* WHAT IS EXPECTED *
Retype each line exactly. Skip images.

* COLLECTED DATA *
..........
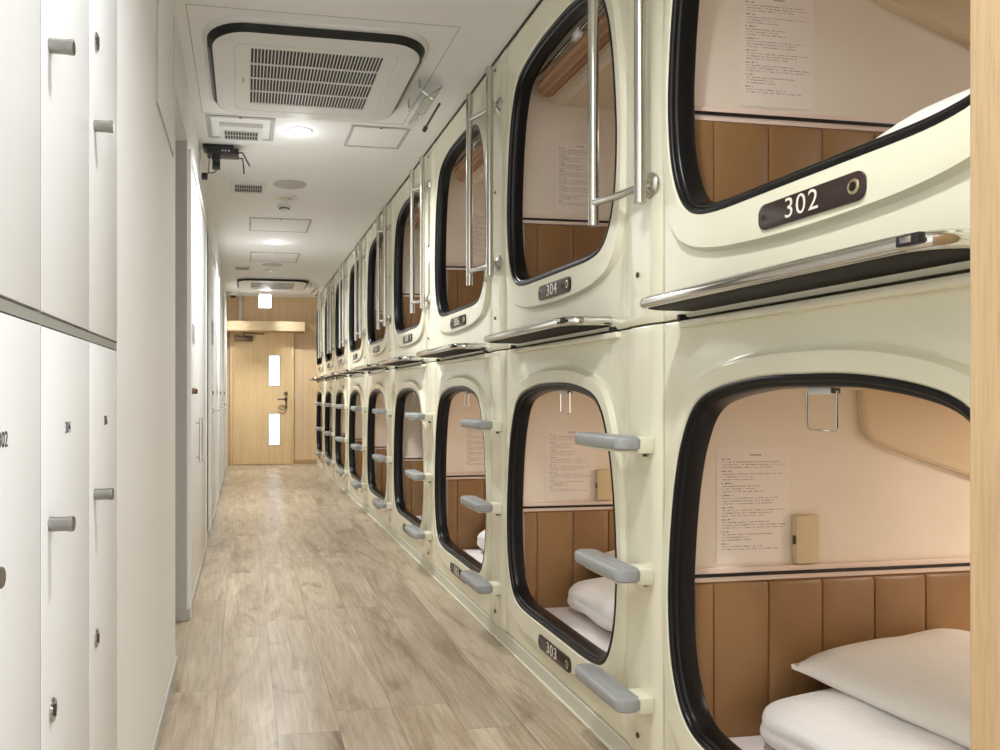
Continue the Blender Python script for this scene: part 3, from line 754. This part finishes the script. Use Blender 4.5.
# leaf with two window openings
wx0, wx1 = 0.345, 0.500; wz = [(CH - 0.745, CH - 0.290), (CH + 0.125, CH + 0.565)]
bm = BM(); y0, y1 = -.028, -.002
box(bm, DX0 + .003, wx0, y0, y1, .008, DT - .003); box(bm, wx1, DX1 - .003, y0, y1, .008, DT - .003)
box(bm, wx0, wx1, y0, y1, .008, wz[0][0]); box(bm, wx0, wx1, y0, y1, wz[0][1], wz[1][0]); box(bm, wx0, wx1, y0, y1, wz[1][1], DT - .003)
leaf = obj('door_leaf', bm, M['oakdoor'], dr, None, 0)
for a, b in wz:
    bm = BM(); box(bm, wx0, wx1, -.012, -.006, a, b); obj('window_pane', bm, M['daylight'], leaf)
    bm = BM(); g = .010; box(bm, wx0 - g, wx0, y0 - .004, y0 + .004, a - g, b + g); box(bm, wx1, wx1 + g, y0 - .004, y0 + .004, a - g, b + g); box(bm, wx0, wx1, y0 - .004, y0 + .004, a - g, a); box(bm, wx0, wx1, y0 - .004, y0 + .004, b, b + g)
    obj('window_bead', bm, M['greyline'], leaf)
bm = BM(); hx, hz = 0.590, CH - 0.075
disc(bm, (hx, y0, hz), .026, (0, -1, 0), .010, 20); tube(bm, [(hx, y0 - .01, hz), (hx, y0 - .055, hz), (hx - .012, y0 - .058, hz), (hx - .12, y0 - .058, hz)], .010, 10)
disc(bm, (hx, y0, hz - .12), .02, (0, -1, 0), .010, 20); tube(bm, [(hx, y0 - .01, hz), (hx + .004, y0 - .02, hz - .12), (hx - .05, y0 - .03, hz - .155), (hx - .11, y0 - .03, hz - .13)], .008, 10)
obj('handle', bm, M['metaldark'], leaf)
bm = BM(); disc(bm, (hx, y0, hz + .085), .028, (0, -1, 0), .02, 20, ((0, 1), (.8, 1), (1, .8))); obj('lock', bm, M['metaldark'], leaf)
bm = BM(); box(bm, -0.15, 0.11, y0 - .06, y0, CH + .765, CH + .845, .010); tube(bm, [(0.0, y0 - .065, CH + .81), (-.02, y0 - .075, CH + .885), (.28, y0 - .075, CH + .870)], .010, 8); obj('door_closer', bm, M['metaldark'], leaf)
bm = BM(); disc(bm, (.70, -.001, CH - .05), .03, (0, -1, 0), .012, 20, ((0, 1), (.6, 1), (1, .7))); o = obj('wall_button', bm, M['acwhite'], None, (0, YEND, 0)); tag(o, 'small round white button on oak wall right of the door', 'button')
# panel joints on the oak wall
bm = BM()
for x in (-.02, 0.33, 0.72, 0.905): box(bm, x, x + .003, YEND - .0015, YEND, 2.12, CEIL)
box(bm, .84, .843, YEND - .0015, YEND, .07, 1.94)
struct('trim_10', bm, M['oakpost'])
# sliding rail box above the door
r = thing('rail_cover', (XL + .002, YEND - .30, CH + .905), 'long pale oak box shelf across the far wall above the door', 'wall box')
bm = BM(); box(bm, 0, 1.105, 0, 0.30, 0, .135, .002); obj('box', bm, M['oakbox'], r)
bm = BM(); box(bm, -.0, 1.10, .02, .30, -.012, -.0005, .001); obj('bottom_board', bm, M['oakpost'], r)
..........
* ANSWER TO THIS EXERCISE *
Continue the Blender Python script for this scene: part 3, from line 754. This part finishes the script. Use Blender 4.5.
# leaf with two window openings
wx0, wx1 = 0.345, 0.500; wz = [(CH - 0.745, CH - 0.290), (CH + 0.125, CH + 0.565)]
bm = BM(); y0, y1 = -.028, -.002
box(bm, DX0 + .003, wx0, y0, y1, .008, DT - .003); box(bm, wx1, DX1 - .003, y0, y1, .008, DT - .003)
box(bm, wx0, wx1, y0, y1, .008, wz[0][0]); box(bm, wx0, wx1, y0, y1, wz[0][1], wz[1][0]); box(bm, wx0, wx1, y0, y1, wz[1][1], DT - .003)
leaf = obj('door_leaf', bm, M['oakdoor'], dr, None, 0)
for a, b in wz:
    bm = BM(); box(bm, wx0, wx1, -.012, -.006, a, b); obj('window_pane', bm, M['daylight'], leaf)
    bm = BM(); g = .010; box(bm, wx0 - g, wx0, y0 - .004, y0 + .004, a - g, b + g); box(bm, wx1, wx1 + g, y0 - .004, y0 + .004, a - g, b + g); box(bm, wx0, wx1, y0 - .004, y0 + .004, a - g, a); box(bm, wx0, wx1, y0 - .004, y0 + .004, b, b + g)
    obj('window_bead', bm, M['greyline'], leaf)
bm = BM(); hx, hz = 0.590, CH - 0.075
disc(bm, (hx, y0, hz), .026, (0, -1, 0), .010, 20); tube(bm, [(hx, y0 - .01, hz), (hx, y0 - .055, hz), (hx - .012, y0 - .058, hz), (hx - .12, y0 - .058, hz)], .010, 10)
disc(bm, (hx, y0, hz - .12), .02, (0, -1, 0), .010, 20); tube(bm, [(hx, y0 - .01, hz), (hx + .004, y0 - .02, hz - .12), (hx - .05, y0 - .03, hz - .155), (hx - .11, y0 - .03, hz - .13)], .008, 10)
obj('handle', bm, M['metaldark'], leaf)
bm = BM(); disc(bm, (hx, y0, hz + .085), .028, (0, -1, 0), .02, 20, ((0, 1), (.8, 1), (1, .8))); obj('lock', bm, M['metaldark'], leaf)
bm = BM(); box(bm, -0.15, 0.11, y0 - .06, y0, CH + .765, CH + .845, .010); tube(bm, [(0.0, y0 - .065, CH + .81), (-.02, y0 - .075, CH + .885), (.28, y0 - .075, CH + .870)], .010, 8); obj('door_closer', bm, M['metaldark'], leaf)
bm = BM(); disc(bm, (.70, -.001, CH - .05), .03, (0, -1, 0), .012, 20, ((0, 1), (.6, 1), (1, .7))); o = obj('wall_button', bm, M['acwhite'], None, (0, YEND, 0)); tag(o, 'small round white button on oak wall right of the door', 'button')
# panel joints on the oak wall
bm = BM()
for x in (-.02, 0.33, 0.72, 0.905): box(bm, x, x + .003, YEND - .0015, YEND, 2.12, CEIL)
box(bm, .84, .843, YEND - .0015, YEND, .07, 1.94)
struct('trim_10', bm, M['oakpost'])
# sliding rail box above the door
r = thing('rail_cover', (XL + .002, YEND - .30, CH + .905), 'long pale oak box shelf across the far wall above the door', 'wall box')
bm = BM(); box(bm, 0, 1.105, 0, 0.30, 0, .135, .002); obj('box', bm, M['oakbox'], r)
bm = BM(); box(bm, -.0, 1.10, .02, .30, -.012, -.0005, .001); obj('bottom_board', bm, M['oakpost'], r)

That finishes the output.